What is a random variable?

A variable whose value is a numerical outcome of a random phenomenon.

What does the probability distribution of a random variable X define?

It identifies the values X can take and how to assign probabilities to those values.

What are the two requirements for probabilities in a discrete probability model?

Every probability must be between 0 and 1 inclusive, and the sum of all probabilities must equal 1.

How is the probability P(X > a) calculated using P(X ≤ a)?

P(X > a) = 1 - P(X ≤ a)

How is the probability P(a < X < b) calculated?

P(a < X < b) = P(X < b) - P(X ≤ a)

How is the probability P(X ≤ a) calculated?

P(X ≤ a) = P(X < a) + P(X = a)

How is the probability P(X < a ∪ X > b) calculated?

P(X < a ∪ X > b) = P(X < a) + P(X > b)

What defines a discrete random variable?

A variable that has a countable or finite list of possible outcomes.

What is the formula for the mean (expected value) of a discrete random variable?

The sum of each specific value the random variable can take multiplied by the probability associated with that specific value. μX = Σ(xi * pi)

What is the formula for the variance of a discrete random variable?

σ² = Σ(xi - μX)² * pi

How is the standard deviation of a random variable derived from its variance?

It is the square root of the variance.

What characterizes a continuous random variable?

It can take on all values within an interval.

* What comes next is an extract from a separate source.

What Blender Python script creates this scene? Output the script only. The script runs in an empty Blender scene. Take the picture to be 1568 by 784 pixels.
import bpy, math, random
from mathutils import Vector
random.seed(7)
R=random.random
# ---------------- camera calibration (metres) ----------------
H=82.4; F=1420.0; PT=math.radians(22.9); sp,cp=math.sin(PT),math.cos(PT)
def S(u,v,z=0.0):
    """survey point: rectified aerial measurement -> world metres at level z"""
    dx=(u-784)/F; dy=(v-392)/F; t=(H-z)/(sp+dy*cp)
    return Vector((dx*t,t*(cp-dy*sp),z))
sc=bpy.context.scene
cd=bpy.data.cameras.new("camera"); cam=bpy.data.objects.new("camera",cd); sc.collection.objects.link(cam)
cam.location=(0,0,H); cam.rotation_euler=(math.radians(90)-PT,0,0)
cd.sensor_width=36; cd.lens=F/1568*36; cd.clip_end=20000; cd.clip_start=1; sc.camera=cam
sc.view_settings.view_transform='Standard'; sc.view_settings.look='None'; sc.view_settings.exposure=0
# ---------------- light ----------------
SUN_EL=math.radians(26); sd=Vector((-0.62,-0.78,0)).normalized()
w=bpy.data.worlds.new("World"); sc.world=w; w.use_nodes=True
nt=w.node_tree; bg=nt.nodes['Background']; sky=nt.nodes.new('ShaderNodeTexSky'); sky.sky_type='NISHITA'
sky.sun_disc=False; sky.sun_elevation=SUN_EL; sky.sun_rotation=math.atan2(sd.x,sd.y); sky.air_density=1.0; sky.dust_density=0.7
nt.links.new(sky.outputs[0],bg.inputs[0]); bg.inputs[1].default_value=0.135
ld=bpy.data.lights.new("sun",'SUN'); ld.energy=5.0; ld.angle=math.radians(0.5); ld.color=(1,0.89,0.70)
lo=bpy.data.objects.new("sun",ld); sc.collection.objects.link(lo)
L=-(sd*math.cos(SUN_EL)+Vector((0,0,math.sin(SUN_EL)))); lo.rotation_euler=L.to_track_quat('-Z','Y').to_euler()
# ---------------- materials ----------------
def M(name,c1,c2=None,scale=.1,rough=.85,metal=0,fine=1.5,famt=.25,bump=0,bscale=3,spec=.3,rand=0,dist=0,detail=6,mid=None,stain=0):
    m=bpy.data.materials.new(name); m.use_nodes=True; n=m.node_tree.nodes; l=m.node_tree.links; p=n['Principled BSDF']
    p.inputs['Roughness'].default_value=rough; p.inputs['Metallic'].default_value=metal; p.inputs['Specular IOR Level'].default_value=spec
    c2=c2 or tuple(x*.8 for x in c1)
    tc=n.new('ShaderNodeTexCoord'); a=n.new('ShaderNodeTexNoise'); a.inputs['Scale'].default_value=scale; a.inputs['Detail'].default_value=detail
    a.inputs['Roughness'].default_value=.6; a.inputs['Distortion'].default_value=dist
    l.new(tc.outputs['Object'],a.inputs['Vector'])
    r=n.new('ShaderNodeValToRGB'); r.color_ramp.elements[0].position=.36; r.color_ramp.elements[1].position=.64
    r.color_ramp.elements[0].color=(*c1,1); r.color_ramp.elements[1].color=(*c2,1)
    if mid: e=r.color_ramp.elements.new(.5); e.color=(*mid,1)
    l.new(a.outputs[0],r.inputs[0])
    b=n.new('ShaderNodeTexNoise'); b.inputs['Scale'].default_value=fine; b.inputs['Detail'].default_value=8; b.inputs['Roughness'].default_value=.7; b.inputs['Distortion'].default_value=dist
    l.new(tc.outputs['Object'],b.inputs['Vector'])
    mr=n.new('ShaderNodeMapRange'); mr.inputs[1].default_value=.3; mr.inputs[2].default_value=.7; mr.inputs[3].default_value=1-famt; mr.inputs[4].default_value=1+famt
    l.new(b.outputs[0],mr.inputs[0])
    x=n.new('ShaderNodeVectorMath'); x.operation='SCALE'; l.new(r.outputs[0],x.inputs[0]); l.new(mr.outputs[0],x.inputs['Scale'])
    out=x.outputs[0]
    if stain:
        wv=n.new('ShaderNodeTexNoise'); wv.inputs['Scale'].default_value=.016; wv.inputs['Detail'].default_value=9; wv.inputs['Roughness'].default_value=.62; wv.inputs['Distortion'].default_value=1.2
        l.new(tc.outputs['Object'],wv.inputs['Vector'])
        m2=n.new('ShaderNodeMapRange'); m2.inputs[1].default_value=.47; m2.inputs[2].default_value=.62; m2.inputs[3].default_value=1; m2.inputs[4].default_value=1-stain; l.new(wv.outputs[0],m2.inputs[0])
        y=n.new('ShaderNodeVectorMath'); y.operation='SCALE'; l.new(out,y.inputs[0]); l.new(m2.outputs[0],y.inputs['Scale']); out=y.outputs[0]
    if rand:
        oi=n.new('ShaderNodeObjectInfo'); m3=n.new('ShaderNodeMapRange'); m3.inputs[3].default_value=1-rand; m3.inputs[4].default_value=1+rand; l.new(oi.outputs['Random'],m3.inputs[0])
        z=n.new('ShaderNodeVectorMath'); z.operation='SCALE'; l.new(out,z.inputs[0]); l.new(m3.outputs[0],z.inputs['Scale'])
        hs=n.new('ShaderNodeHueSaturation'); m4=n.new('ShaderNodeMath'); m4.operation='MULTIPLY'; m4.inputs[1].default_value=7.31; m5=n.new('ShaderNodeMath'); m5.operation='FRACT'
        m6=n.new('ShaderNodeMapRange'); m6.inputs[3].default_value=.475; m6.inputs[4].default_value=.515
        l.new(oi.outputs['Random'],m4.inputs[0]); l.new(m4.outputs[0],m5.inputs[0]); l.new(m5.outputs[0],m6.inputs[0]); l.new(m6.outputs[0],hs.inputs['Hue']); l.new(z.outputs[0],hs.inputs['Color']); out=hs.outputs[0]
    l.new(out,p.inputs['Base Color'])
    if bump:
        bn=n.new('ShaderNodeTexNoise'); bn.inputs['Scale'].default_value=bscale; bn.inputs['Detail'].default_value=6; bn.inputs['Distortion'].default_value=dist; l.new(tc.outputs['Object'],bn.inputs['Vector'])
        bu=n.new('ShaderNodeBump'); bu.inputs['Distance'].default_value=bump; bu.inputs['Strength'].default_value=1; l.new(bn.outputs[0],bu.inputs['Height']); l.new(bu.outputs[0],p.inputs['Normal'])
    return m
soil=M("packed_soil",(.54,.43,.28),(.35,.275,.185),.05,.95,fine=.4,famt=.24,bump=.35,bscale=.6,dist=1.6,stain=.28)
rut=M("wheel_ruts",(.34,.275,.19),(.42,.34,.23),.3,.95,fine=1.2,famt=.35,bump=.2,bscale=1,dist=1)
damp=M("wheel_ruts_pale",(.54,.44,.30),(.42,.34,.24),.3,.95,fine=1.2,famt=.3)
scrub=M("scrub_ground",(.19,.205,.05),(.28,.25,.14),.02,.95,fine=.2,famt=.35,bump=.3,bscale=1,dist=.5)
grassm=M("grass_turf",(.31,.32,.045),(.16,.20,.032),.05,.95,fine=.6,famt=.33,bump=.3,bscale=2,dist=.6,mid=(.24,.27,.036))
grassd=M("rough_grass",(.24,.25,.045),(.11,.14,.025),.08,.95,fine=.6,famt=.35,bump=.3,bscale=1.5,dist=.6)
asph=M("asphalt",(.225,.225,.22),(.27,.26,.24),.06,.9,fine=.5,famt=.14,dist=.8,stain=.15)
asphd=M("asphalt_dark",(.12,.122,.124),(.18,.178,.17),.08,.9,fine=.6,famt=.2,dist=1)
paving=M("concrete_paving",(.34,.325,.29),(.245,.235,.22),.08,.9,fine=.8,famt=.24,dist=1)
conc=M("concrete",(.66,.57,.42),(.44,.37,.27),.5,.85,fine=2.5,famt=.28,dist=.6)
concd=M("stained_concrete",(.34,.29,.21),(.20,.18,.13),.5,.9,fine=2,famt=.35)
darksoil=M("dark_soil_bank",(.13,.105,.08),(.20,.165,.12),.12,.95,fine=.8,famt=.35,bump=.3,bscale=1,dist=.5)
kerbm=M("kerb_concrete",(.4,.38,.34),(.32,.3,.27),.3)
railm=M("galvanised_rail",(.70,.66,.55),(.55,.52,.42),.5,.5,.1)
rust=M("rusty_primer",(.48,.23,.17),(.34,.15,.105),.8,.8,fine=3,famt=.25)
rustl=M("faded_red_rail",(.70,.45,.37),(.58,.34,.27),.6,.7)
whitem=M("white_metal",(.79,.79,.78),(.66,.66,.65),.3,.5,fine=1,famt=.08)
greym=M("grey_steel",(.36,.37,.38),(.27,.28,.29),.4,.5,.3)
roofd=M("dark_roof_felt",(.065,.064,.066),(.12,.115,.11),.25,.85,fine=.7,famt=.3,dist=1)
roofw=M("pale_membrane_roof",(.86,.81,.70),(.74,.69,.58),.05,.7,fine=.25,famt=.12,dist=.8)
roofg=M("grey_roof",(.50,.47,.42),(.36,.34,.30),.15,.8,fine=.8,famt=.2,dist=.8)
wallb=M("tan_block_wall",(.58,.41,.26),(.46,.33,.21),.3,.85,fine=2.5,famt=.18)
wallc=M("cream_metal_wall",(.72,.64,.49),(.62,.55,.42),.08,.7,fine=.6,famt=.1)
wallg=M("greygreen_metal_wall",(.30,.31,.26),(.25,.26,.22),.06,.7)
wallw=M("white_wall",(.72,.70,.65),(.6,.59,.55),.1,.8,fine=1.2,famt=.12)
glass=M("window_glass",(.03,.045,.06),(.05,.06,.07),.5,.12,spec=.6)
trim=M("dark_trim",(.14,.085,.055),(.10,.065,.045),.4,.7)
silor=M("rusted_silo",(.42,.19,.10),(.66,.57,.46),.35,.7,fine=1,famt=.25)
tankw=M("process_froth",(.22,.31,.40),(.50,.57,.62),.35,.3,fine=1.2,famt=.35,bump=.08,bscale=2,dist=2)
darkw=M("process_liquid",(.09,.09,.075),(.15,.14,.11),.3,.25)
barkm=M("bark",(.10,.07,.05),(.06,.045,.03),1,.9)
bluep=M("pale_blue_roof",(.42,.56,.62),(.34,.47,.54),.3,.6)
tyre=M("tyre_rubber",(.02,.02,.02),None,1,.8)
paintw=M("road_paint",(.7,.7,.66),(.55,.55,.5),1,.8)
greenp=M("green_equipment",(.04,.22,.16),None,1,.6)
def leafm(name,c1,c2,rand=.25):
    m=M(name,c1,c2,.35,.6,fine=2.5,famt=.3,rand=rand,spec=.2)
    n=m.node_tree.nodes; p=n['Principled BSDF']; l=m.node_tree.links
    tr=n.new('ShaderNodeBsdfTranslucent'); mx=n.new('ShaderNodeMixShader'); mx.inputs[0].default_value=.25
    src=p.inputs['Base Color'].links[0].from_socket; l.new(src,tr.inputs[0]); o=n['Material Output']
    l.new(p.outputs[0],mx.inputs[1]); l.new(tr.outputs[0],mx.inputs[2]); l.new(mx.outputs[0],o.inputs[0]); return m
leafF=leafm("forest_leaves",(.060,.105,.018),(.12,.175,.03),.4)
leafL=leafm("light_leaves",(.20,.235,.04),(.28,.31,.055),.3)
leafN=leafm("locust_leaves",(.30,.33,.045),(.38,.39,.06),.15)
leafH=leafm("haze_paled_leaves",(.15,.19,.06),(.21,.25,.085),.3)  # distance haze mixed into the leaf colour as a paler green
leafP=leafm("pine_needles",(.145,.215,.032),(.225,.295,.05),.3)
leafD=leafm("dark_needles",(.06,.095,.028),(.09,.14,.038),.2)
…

The probability distribution of X is described by the density curve. The probability of any event is the area under the density curve.

How are probabilities assigned in a continuous probability model?

As areas under a density curve.

What is the total area under any valid density curve?

Exactly 1.

What is the probability that a continuous random variable X takes on any single exact value c?

P(X = c) = 0.

For continuous variables, how does P(c < X < d) compare to P(c ≤ X ≤ d)?

They are equal.

What is a uniform distribution?

A continuous distribution that assigns equal probability to every number or interval of a given length within its range.

If a uniform distribution is defined over an interval [a, b], what is its height?

1 / (b - a).

How do you calculate the probability of an interval [c, d] in a uniform distribution?

Multiply the length of the interval (d - c) by the height of the distribution.

What is the expected value of a random variable representing?

The long-term average outcome of the random variable.

What is the primary difference between discrete and continuous probability models regarding outcome values?

Discrete models have countable outcomes, while continuous models represent values in an interval.

Why is the probability of a single point in a continuous distribution zero?

Because the area of a line segment (width of zero) under a curve is zero.

What does the variance measure in a probability distribution?

The spread or dispersion of the random variable's values around the mean.